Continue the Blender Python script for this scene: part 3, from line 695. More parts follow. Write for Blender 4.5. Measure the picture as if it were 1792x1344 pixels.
* * * * *
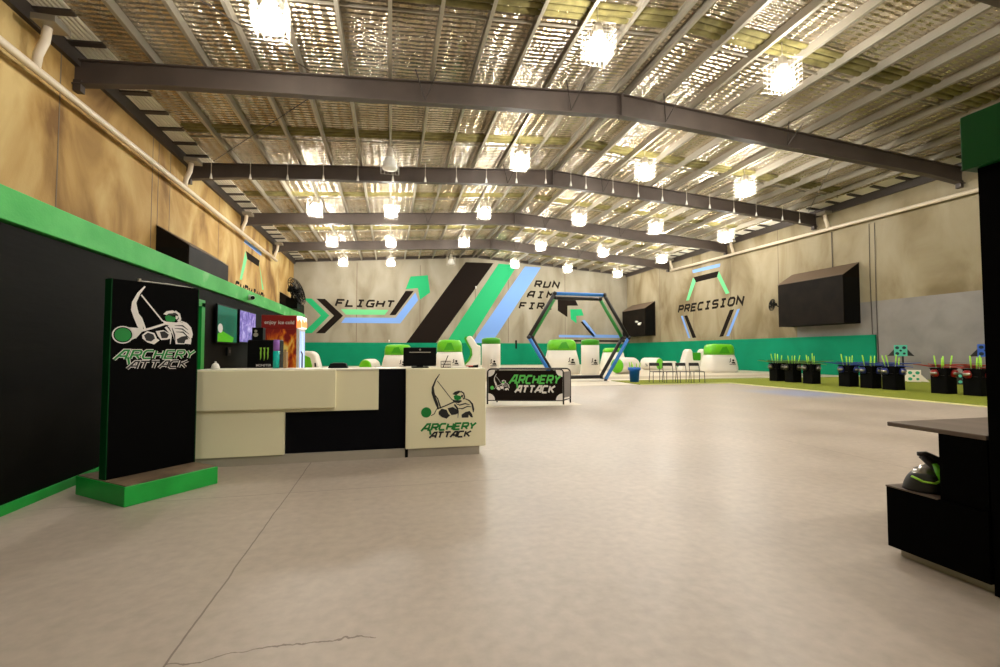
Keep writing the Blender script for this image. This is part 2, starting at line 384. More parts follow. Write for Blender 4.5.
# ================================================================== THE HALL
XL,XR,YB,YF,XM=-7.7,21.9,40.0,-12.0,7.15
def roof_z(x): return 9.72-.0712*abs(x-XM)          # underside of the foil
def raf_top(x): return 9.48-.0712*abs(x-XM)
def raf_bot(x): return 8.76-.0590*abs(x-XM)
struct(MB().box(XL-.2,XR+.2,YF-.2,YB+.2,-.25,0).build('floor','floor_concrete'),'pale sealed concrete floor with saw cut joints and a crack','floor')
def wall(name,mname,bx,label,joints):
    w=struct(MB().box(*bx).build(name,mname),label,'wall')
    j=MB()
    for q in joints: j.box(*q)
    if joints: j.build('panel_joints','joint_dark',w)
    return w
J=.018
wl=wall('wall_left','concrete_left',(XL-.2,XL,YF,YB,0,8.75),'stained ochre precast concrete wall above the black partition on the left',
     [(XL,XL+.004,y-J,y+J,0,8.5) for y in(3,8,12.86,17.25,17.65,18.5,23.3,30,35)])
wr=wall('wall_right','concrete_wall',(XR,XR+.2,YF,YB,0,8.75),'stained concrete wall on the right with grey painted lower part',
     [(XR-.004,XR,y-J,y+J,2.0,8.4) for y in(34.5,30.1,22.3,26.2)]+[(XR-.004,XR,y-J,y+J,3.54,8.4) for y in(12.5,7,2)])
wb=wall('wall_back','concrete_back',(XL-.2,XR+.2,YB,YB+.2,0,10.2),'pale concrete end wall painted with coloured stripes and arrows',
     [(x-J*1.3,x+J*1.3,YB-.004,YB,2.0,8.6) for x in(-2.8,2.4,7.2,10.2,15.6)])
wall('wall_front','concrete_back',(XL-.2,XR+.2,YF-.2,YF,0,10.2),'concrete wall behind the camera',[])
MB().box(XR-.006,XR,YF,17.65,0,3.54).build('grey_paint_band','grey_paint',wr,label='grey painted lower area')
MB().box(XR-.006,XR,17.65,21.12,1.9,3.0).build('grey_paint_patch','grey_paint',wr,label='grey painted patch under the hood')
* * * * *
_SET PROBLEM:_ Transcribe nothing but the lines from the line with "Keep writing the" through the line with "under the hood')", reproducing each exactly.

_WRITTEN SOLUTION:_
Keep writing the Blender script for this image. This is part 2, starting at line 384. More parts follow. Write for Blender 4.5.
# ================================================================== THE HALL
XL,XR,YB,YF,XM=-7.7,21.9,40.0,-12.0,7.15
def roof_z(x): return 9.72-.0712*abs(x-XM)          # underside of the foil
def raf_top(x): return 9.48-.0712*abs(x-XM)
def raf_bot(x): return 8.76-.0590*abs(x-XM)
struct(MB().box(XL-.2,XR+.2,YF-.2,YB+.2,-.25,0).build('floor','floor_concrete'),'pale sealed concrete floor with saw cut joints and a crack','floor')
def wall(name,mname,bx,label,joints):
    w=struct(MB().box(*bx).build(name,mname),label,'wall')
    j=MB()
    for q in joints: j.box(*q)
    if joints: j.build('panel_joints','joint_dark',w)
    return w
J=.018
wl=wall('wall_left','concrete_left',(XL-.2,XL,YF,YB,0,8.75),'stained ochre precast concrete wall above the black partition on the left',
     [(XL,XL+.004,y-J,y+J,0,8.5) for y in(3,8,12.86,17.25,17.65,18.5,23.3,30,35)])
wr=wall('wall_right','concrete_wall',(XR,XR+.2,YF,YB,0,8.75),'stained concrete wall on the right with grey painted lower part',
     [(XR-.004,XR,y-J,y+J,2.0,8.4) for y in(34.5,30.1,22.3,26.2)]+[(XR-.004,XR,y-J,y+J,3.54,8.4) for y in(12.5,7,2)])
wb=wall('wall_back','concrete_back',(XL-.2,XR+.2,YB,YB+.2,0,10.2),'pale concrete end wall painted with coloured stripes and arrows',
     [(x-J*1.3,x+J*1.3,YB-.004,YB,2.0,8.6) for x in(-2.8,2.4,7.2,10.2,15.6)])
wall('wall_front','concrete_back',(XL-.2,XR+.2,YF-.2,YF,0,10.2),'concrete wall behind the camera',[])
MB().box(XR-.006,XR,YF,17.65,0,3.54).build('grey_paint_band','grey_paint',wr,label='grey painted lower area')
MB().box(XR-.006,XR,17.65,21.12,1.9,3.0).build('grey_paint_patch','grey_paint',wr,label='grey painted patch under the hood')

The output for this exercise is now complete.